Sorry but no, you don't get to lie just because your arguments don't resonate with the public. That makes you a bad person.
> Sorry but no, you don't get to lie just because your arguments don't resonate with the public. That makes you a bad person.

You misunderstand: data centers usually do use a lot of water, and I think the lie is "data centers use very little water." I believe it's possible for them to use little, but that's a choice that costs money. What I mean was instead of arguing the nuances of cooling or a particular project (which probably keeps all the details secret anyway), it makes sense to simplify and emphasize the water use angle.
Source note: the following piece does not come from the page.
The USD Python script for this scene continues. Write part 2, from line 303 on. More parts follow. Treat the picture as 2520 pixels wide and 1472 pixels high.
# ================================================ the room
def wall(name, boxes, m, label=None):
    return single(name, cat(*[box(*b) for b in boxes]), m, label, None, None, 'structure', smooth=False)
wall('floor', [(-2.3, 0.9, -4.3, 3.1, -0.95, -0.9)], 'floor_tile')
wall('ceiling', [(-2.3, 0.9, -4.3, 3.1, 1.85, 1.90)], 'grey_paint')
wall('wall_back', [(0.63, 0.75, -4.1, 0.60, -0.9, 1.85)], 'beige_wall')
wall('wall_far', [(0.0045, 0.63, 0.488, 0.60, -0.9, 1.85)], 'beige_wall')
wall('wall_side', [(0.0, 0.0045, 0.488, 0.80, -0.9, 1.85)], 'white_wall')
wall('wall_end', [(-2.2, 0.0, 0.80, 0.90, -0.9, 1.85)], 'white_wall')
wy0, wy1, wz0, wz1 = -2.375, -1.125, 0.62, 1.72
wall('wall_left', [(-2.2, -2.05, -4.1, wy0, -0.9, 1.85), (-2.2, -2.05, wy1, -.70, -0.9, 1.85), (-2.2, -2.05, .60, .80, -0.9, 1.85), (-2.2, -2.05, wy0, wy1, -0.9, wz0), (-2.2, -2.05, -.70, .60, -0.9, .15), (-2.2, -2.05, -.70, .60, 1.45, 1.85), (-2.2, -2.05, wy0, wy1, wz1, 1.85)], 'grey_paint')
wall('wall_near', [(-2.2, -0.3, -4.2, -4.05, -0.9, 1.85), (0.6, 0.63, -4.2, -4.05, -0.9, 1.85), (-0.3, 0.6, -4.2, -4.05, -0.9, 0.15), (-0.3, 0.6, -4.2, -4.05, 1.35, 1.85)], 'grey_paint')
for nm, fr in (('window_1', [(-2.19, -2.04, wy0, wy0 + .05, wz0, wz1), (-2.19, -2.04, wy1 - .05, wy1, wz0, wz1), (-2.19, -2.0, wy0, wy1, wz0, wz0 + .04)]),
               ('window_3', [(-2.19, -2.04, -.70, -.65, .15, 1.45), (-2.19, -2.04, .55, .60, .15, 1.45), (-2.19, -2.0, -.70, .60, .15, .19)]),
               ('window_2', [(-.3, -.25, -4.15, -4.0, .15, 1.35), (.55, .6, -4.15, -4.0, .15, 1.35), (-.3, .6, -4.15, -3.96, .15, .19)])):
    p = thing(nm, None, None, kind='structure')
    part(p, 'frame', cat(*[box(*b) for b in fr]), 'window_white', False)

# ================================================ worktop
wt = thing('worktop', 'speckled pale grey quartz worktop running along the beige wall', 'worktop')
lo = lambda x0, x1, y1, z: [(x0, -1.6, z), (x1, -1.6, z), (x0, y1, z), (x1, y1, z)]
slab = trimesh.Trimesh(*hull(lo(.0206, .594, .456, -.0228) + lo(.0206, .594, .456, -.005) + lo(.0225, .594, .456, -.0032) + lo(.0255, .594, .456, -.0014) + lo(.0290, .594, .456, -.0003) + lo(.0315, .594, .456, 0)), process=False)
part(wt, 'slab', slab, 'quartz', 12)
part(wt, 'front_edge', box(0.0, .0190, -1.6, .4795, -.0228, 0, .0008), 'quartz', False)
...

> datacenters use a TON of water and electricity

We have a shortage of neither.

Things would go over better with communities if they had assurances with regard to local impact and if those were violated they’d have recourse. Also would help if they provided some token compensation (like the Alaska fund). It wouldn’t be much but it’d be something and most people would probably take that.
This is give an inch take a mile type thinking. The arguments against data centers are based in emotion not reason, so it’s effectively a fools errand to try and placate them.
Who is "we"?? Some places do have water shortages. And regardless of whether the power goes out or not, more power consumption = higher prices + more pollution.
We the people.

In places where there are significant water shortages, water hungry data centers are not being built.

Incorrect. Seems like you haven't really investigated this topic at all.

https://www.newsweek.com/map-data-centers-built-drought-hit-...

Much of the US is in a drought. While we can generate plenty of electricity, doing so with outdated fossils fuels and ‘natural gases’ introduces a lot of pollution that harms people and the environment. We need to be careful about making these decisions.

But that’s really the problem - “we” don’t get any say in these decisions. A bunch of corrupt politicians and rich oligarchs make these decisions that screw over the rest of us.

And yes, for the record, I’m not uniquely against “AI” data centers. I’m opposed to a lot of other environmentally harmful and wasteful developments. They don’t get hyped up like “AI” does, though.